The Gateway Cities Journal

Gateway Cities look to the corner office for leadership on school integration

On the campaign trail, Governor-elect Healey did not articulate clear strategies for closing stark educational disparities in Massachusetts. Her appointments and statements in the coming weeks will be closely watched for clues on how she will approach these challenging issues. A strong first step would be to depart from her predecessors by acknowledging that increasing school segregation is a threat to the commonwealth’s social and economic future, and a problem that she will take head-on from the corner office.

MassINC began 2022 with a report that looked at the increasing concentration of low-income students in Gateway City schools. This longstanding trend has major ramifications for development patterns in Massachusetts and widening inequality. Fortunately, there are meaningful responses that don’t require radical change. Dual-language immersion (DLI) is one of the most promising.

These schools, where teachers provide instruction using both English and a second language, have operated in Massachusetts for 50 years. Today there are more than 30 of them scattered across the state. For the most part, they are elementary schools, though several extend to the middle grades. Many partner Spanish with English, but you can also find French, Portuguese, Haitian Creole, and Mandarin. Often the school population is a mix of immigrants, whose native language is the partner language, and native-English speakers, who are learning the partner language for the first time.

By bringing together students from different backgrounds, students in DLI schools likely get the many benefits associated with learning in integrated environments, including reductions in racial bias and improvements in critical thinking, leadership skills, and civic engagement. They will most certainly reap the cognitive benefits that come with acquiring a second language at a young age. DLI is also one of the most effective models for supporting English Language Learners (ELLs), generating large increases in academic achievement.

A decade ago, Gateway City leaders signaled out expansion of DLI schools as a core strategy in their shared education vision. At the time, there were just two of these schools operating in Gateway Cities. Brockton, Fall River, Holyoke, Lynn, Salem, and Worcester have since established 10 more. But Gateway Cities have not had the support necessary to bring this transformative practice to scale. Only a dozen out of nearly 500 Gateway City schools employ the model; less than 4 percent of their ELL students have the opportunity to learn in these extremely beneficial settings.

Part of the problem is Massachusetts’ difficult history when it comes to all aspects of bilingual education. It’s only been a few years since the passage of the LOOK act, which restored the ability of districts to provide evidence-based instructional models that best meet the needs of their ELLs. Communities are still recruiting and training skilled bilingual educators to staff these efforts.

Given this challenge, it is even more imperative that the state provides substantial support for districts looking to create DLI schools. This includes funding organizations that can offer training and technical assistance, prioritizing the recruitment and retention of educators with the linguistic skills to provide instruction in two languages, and perhaps most important, working with DLI schools to ensure that an integrated learning community produces an inclusive school climate, where all students and families feel welcome and supported.

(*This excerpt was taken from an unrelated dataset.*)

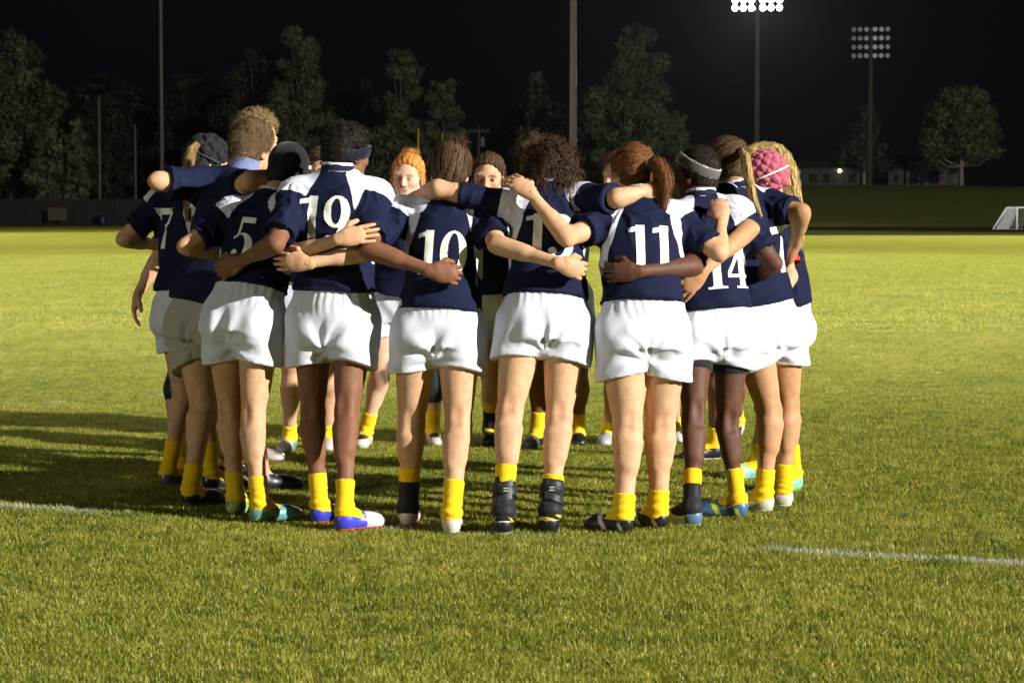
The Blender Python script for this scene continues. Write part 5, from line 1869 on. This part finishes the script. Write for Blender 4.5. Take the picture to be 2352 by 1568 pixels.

The Healey-Driscoll Transition Strategy presented by the Gateway Cities Innovation Institute this week emphasizes the need to make school integration a central focus. Gateway Cities can be the solution to the state’s housing crisis. They can absorb growth more efficiently and sustainably. They can be vibrant regional economic engines and provide their residents with opportunity for upward economic mobility. But to perform these vital functions, they must have strong public education systems.

As we articulated in the 2013 Gateway Cities vision, this means building on their many educational assets to provide exceptional learning environments to families from all backgrounds. The linguistic diversity of their residents is one of these educational assets. With leadership from the incoming administration, they can draw on it to create powerfully integrated DLI schools.